§ Data segment:

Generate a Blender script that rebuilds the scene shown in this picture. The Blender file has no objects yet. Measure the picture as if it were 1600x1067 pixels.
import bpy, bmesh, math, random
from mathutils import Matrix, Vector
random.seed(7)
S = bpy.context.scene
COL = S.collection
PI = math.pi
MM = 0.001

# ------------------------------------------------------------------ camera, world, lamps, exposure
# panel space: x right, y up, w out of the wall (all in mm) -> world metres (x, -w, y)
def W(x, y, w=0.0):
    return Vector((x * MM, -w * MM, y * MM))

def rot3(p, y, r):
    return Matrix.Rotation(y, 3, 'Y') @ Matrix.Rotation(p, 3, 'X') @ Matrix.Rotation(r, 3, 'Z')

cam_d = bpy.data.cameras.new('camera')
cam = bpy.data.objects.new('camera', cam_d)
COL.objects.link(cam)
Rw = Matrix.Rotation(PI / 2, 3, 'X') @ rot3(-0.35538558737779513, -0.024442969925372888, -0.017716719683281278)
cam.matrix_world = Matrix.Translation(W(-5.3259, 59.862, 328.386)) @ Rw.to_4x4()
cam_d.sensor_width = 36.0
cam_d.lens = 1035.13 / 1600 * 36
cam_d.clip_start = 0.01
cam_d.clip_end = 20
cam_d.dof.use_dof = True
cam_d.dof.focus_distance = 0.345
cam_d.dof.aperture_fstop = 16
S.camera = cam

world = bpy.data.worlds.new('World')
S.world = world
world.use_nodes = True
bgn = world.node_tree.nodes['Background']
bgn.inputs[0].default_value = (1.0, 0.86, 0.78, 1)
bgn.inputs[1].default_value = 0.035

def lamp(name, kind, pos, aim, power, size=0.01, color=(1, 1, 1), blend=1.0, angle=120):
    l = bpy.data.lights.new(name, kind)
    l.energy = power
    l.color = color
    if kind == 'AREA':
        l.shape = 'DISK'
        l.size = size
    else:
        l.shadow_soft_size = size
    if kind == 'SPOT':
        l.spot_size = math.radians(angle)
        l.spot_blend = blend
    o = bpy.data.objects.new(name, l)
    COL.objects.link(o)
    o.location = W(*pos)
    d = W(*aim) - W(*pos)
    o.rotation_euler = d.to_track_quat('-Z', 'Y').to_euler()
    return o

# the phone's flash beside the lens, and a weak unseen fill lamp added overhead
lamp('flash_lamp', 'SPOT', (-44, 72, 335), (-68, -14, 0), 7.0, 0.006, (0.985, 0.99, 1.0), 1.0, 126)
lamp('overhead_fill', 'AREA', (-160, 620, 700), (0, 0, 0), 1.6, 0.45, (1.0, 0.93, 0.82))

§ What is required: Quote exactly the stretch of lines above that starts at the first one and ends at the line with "return Matrix.Rotation(y, 3, 'Y')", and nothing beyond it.

§ Exercise answer:
Generate a Blender script that rebuilds the scene shown in this picture. The Blender file has no objects yet. Measure the picture as if it were 1600x1067 pixels.
import bpy, bmesh, math, random
from mathutils import Matrix, Vector
random.seed(7)
S = bpy.context.scene
COL = S.collection
PI = math.pi
MM = 0.001

# ------------------------------------------------------------------ camera, world, lamps, exposure
# panel space: x right, y up, w out of the wall (all in mm) -> world metres (x, -w, y)
def W(x, y, w=0.0):
    return Vector((x * MM, -w * MM, y * MM))

def rot3(p, y, r):
    return Matrix.Rotation(y, 3, 'Y') @ Matrix.Rotation(p, 3, 'X') @ Matrix.Rotation(r, 3, 'Z')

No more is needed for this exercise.